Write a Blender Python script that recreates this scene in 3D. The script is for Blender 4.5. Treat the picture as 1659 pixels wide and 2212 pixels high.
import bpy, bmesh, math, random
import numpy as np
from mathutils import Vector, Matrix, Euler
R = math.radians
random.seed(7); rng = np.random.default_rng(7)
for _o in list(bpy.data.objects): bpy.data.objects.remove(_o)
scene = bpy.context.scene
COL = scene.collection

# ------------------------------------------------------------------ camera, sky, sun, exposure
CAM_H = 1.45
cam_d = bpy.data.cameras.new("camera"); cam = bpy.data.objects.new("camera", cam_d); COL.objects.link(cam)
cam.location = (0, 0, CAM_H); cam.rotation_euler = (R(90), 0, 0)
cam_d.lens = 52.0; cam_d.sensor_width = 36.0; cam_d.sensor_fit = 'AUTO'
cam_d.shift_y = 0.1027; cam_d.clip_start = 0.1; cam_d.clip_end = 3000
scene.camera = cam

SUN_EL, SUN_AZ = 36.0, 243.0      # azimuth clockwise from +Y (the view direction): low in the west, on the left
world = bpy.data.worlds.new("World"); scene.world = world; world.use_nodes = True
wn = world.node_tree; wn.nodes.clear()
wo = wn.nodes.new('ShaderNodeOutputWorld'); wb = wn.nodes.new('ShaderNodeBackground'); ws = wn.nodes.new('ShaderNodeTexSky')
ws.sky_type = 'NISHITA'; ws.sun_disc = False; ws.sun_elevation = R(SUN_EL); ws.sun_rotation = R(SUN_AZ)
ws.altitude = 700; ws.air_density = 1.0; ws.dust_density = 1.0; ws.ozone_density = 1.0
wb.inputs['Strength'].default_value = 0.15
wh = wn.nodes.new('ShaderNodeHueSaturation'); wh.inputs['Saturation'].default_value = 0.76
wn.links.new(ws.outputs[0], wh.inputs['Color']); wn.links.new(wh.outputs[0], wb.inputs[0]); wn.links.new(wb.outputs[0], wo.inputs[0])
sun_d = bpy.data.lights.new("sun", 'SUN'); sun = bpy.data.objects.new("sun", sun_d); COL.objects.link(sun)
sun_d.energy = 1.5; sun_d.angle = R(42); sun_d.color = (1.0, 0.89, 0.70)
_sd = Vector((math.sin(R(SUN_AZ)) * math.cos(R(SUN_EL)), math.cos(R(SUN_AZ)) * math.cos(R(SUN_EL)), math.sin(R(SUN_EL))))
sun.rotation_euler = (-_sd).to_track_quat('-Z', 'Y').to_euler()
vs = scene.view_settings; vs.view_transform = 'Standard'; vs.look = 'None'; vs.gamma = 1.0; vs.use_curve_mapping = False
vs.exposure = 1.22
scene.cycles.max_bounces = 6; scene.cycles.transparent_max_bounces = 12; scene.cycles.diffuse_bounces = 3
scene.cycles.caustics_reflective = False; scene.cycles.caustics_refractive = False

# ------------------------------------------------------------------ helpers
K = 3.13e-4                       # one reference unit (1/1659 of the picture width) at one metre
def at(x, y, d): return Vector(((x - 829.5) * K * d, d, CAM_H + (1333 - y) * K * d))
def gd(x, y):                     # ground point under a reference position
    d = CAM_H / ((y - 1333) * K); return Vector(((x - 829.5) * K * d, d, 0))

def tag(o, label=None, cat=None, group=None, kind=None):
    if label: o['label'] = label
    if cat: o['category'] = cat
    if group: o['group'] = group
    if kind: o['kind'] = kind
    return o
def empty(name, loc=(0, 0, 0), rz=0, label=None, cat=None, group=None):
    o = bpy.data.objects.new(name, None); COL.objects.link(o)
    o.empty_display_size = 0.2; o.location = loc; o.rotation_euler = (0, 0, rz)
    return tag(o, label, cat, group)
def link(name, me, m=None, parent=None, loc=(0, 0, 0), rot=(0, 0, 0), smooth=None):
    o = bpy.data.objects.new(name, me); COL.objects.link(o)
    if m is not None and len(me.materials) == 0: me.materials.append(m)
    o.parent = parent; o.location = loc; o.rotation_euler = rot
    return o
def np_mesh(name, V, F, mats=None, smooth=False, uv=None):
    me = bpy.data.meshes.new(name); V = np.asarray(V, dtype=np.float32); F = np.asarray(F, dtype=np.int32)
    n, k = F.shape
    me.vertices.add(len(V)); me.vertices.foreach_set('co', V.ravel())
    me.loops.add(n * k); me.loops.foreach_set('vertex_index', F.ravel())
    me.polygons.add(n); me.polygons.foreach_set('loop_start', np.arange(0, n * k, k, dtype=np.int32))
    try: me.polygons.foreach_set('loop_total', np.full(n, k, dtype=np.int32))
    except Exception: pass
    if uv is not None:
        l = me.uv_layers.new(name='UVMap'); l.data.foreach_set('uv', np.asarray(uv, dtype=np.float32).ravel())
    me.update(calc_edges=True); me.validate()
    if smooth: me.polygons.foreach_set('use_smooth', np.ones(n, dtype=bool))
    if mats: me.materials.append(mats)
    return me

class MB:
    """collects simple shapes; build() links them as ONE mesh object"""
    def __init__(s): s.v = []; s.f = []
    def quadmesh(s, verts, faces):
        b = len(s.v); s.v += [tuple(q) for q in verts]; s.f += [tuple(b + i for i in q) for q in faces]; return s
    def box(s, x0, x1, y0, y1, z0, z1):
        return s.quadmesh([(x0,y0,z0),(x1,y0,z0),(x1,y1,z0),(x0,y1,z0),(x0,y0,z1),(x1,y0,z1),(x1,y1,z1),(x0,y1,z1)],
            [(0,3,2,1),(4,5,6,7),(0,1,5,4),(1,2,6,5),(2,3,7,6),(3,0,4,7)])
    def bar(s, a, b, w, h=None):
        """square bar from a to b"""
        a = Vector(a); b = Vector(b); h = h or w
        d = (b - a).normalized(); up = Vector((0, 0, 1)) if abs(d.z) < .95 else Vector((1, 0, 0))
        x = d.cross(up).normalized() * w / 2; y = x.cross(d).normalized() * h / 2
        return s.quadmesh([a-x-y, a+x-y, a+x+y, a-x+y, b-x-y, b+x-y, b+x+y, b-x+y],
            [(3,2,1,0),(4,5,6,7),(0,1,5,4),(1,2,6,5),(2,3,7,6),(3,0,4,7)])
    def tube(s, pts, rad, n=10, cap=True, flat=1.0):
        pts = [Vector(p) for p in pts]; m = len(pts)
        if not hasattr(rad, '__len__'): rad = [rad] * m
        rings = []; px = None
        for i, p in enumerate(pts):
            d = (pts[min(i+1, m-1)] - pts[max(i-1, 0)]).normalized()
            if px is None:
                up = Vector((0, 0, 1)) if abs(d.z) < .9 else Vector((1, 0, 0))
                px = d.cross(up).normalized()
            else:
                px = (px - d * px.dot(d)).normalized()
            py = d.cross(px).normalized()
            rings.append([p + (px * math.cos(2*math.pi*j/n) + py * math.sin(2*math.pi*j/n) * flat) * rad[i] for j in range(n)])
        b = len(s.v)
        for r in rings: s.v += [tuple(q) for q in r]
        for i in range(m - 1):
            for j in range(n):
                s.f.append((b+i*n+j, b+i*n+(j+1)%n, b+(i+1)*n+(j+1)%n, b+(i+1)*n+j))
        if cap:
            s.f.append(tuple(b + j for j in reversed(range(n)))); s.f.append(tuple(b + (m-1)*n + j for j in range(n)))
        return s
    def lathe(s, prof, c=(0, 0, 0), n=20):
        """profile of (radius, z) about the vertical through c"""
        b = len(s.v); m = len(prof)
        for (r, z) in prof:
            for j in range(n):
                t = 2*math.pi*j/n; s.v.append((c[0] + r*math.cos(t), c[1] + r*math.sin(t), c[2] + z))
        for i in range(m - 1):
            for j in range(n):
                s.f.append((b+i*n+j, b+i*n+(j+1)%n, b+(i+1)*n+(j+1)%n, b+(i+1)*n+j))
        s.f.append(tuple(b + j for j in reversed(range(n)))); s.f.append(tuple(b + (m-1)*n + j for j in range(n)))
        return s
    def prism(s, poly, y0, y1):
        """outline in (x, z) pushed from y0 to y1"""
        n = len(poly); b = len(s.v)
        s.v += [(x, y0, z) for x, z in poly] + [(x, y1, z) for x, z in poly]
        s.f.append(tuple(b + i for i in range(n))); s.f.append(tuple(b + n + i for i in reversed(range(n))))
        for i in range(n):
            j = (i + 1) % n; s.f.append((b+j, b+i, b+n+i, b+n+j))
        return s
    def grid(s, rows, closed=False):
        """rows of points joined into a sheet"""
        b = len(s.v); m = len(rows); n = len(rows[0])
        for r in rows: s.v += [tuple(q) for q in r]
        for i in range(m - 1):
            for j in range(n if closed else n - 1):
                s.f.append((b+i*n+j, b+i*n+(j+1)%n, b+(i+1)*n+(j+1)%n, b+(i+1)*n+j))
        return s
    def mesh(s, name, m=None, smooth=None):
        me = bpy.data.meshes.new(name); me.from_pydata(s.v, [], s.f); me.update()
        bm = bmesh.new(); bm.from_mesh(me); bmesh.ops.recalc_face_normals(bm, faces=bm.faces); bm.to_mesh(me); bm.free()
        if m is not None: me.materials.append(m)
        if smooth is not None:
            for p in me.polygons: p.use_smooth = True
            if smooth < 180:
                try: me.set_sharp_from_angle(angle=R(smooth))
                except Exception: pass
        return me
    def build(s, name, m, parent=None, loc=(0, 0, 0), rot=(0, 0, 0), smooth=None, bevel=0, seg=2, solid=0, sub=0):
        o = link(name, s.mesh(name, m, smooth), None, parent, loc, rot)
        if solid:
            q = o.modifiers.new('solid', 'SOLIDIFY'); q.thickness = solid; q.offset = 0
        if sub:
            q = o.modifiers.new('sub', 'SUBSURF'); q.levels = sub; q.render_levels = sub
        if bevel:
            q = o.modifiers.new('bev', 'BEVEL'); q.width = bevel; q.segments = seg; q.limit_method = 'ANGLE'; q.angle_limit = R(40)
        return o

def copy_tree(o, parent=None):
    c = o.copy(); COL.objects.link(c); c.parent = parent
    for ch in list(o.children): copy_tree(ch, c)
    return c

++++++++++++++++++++

Description of the task:
Set down verbatim only the lines between the start of the data above and the line with "scene.camera = cam", both boundaries included.

Result for this exercise:
Write a Blender Python script that recreates this scene in 3D. The script is for Blender 4.5. Treat the picture as 1659 pixels wide and 2212 pixels high.
import bpy, bmesh, math, random
import numpy as np
from mathutils import Vector, Matrix, Euler
R = math.radians
random.seed(7); rng = np.random.default_rng(7)
for _o in list(bpy.data.objects): bpy.data.objects.remove(_o)
scene = bpy.context.scene
COL = scene.collection

# ------------------------------------------------------------------ camera, sky, sun, exposure
CAM_H = 1.45
cam_d = bpy.data.cameras.new("camera"); cam = bpy.data.objects.new("camera", cam_d); COL.objects.link(cam)
cam.location = (0, 0, CAM_H); cam.rotation_euler = (R(90), 0, 0)
cam_d.lens = 52.0; cam_d.sensor_width = 36.0; cam_d.sensor_fit = 'AUTO'
cam_d.shift_y = 0.1027; cam_d.clip_start = 0.1; cam_d.clip_end = 3000
scene.camera = cam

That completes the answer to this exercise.